** WORK TO COMPLETE **
Reproduce each line exactly, including spacing and punctuation.

** INFORMATION PROVIDED **
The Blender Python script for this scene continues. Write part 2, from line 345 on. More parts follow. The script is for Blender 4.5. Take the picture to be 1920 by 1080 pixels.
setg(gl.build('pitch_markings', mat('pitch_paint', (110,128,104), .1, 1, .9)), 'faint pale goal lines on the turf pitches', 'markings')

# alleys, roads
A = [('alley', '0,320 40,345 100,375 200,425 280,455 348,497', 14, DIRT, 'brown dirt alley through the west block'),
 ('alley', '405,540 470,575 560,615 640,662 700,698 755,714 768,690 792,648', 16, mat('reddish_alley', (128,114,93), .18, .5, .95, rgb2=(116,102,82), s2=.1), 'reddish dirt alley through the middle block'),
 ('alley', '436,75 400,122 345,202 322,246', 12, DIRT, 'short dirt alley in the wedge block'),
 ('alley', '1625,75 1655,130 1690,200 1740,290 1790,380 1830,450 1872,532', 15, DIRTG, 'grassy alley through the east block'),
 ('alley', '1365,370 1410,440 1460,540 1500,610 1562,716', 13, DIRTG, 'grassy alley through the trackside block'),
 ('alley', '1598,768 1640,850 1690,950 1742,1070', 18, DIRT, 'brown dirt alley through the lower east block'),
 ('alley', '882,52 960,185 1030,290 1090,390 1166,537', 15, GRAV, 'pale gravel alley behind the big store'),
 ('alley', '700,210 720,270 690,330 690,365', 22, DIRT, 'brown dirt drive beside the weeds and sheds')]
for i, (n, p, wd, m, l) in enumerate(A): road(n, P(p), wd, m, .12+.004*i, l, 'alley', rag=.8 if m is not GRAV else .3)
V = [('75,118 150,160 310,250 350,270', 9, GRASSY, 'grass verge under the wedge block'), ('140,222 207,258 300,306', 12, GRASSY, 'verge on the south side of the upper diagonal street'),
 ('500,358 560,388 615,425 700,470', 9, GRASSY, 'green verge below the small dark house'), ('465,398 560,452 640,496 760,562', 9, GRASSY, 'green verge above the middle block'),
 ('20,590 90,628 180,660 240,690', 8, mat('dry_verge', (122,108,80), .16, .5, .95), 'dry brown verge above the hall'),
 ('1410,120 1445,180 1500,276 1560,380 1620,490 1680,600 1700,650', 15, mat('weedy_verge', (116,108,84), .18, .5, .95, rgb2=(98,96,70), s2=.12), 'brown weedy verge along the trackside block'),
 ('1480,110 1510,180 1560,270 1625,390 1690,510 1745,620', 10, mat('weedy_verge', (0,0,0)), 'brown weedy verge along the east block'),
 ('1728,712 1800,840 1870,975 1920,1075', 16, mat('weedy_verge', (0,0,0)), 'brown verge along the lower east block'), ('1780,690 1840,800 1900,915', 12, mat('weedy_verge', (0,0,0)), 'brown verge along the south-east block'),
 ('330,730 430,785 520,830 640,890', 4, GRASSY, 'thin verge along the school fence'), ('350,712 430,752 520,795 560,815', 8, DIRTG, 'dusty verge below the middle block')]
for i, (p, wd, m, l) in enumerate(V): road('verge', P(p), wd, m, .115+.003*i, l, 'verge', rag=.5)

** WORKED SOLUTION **
The Blender Python script for this scene continues. Write part 2, from line 345 on. More parts follow. The script is for Blender 4.5. Take the picture to be 1920 by 1080 pixels.
setg(gl.build('pitch_markings', mat('pitch_paint', (110,128,104), .1, 1, .9)), 'faint pale goal lines on the turf pitches', 'markings')

# alleys, roads
A = [('alley', '0,320 40,345 100,375 200,425 280,455 348,497', 14, DIRT, 'brown dirt alley through the west block'),
 ('alley', '405,540 470,575 560,615 640,662 700,698 755,714 768,690 792,648', 16, mat('reddish_alley', (128,114,93), .18, .5, .95, rgb2=(116,102,82), s2=.1), 'reddish dirt alley through the middle block'),
 ('alley', '436,75 400,122 345,202 322,246', 12, DIRT, 'short dirt alley in the wedge block'),
 ('alley', '1625,75 1655,130 1690,200 1740,290 1790,380 1830,450 1872,532', 15, DIRTG, 'grassy alley through the east block'),
 ('alley', '1365,370 1410,440 1460,540 1500,610 1562,716', 13, DIRTG, 'grassy alley through the trackside block'),
 ('alley', '1598,768 1640,850 1690,950 1742,1070', 18, DIRT, 'brown dirt alley through the lower east block'),
 ('alley', '882,52 960,185 1030,290 1090,390 1166,537', 15, GRAV, 'pale gravel alley behind the big store'),
 ('alley', '700,210 720,270 690,330 690,365', 22, DIRT, 'brown dirt drive beside the weeds and sheds')]
for i, (n, p, wd, m, l) in enumerate(A): road(n, P(p), wd, m, .12+.004*i, l, 'alley', rag=.8 if m is not GRAV else .3)
V = [('75,118 150,160 310,250 350,270', 9, GRASSY, 'grass verge under the wedge block'), ('140,222 207,258 300,306', 12, GRASSY, 'verge on the south side of the upper diagonal street'),
 ('500,358 560,388 615,425 700,470', 9, GRASSY, 'green verge below the small dark house'), ('465,398 560,452 640,496 760,562', 9, GRASSY, 'green verge above the middle block'),
 ('20,590 90,628 180,660 240,690', 8, mat('dry_verge', (122,108,80), .16, .5, .95), 'dry brown verge above the hall'),
 ('1410,120 1445,180 1500,276 1560,380 1620,490 1680,600 1700,650', 15, mat('weedy_verge', (116,108,84), .18, .5, .95, rgb2=(98,96,70), s2=.12), 'brown weedy verge along the trackside block'),
 ('1480,110 1510,180 1560,270 1625,390 1690,510 1745,620', 10, mat('weedy_verge', (0,0,0)), 'brown weedy verge along the east block'),
 ('1728,712 1800,840 1870,975 1920,1075', 16, mat('weedy_verge', (0,0,0)), 'brown verge along the lower east block'), ('1780,690 1840,800 1900,915', 12, mat('weedy_verge', (0,0,0)), 'brown verge along the south-east block'),
 ('330,730 430,785 520,830 640,890', 4, GRASSY, 'thin verge along the school fence'), ('350,712 430,752 520,795 560,815', 8, DIRTG, 'dusty verge below the middle block')]
for i, (p, wd, m, l) in enumerate(V): road('verge', P(p), wd, m, .115+.003*i, l, 'verge', rag=.5)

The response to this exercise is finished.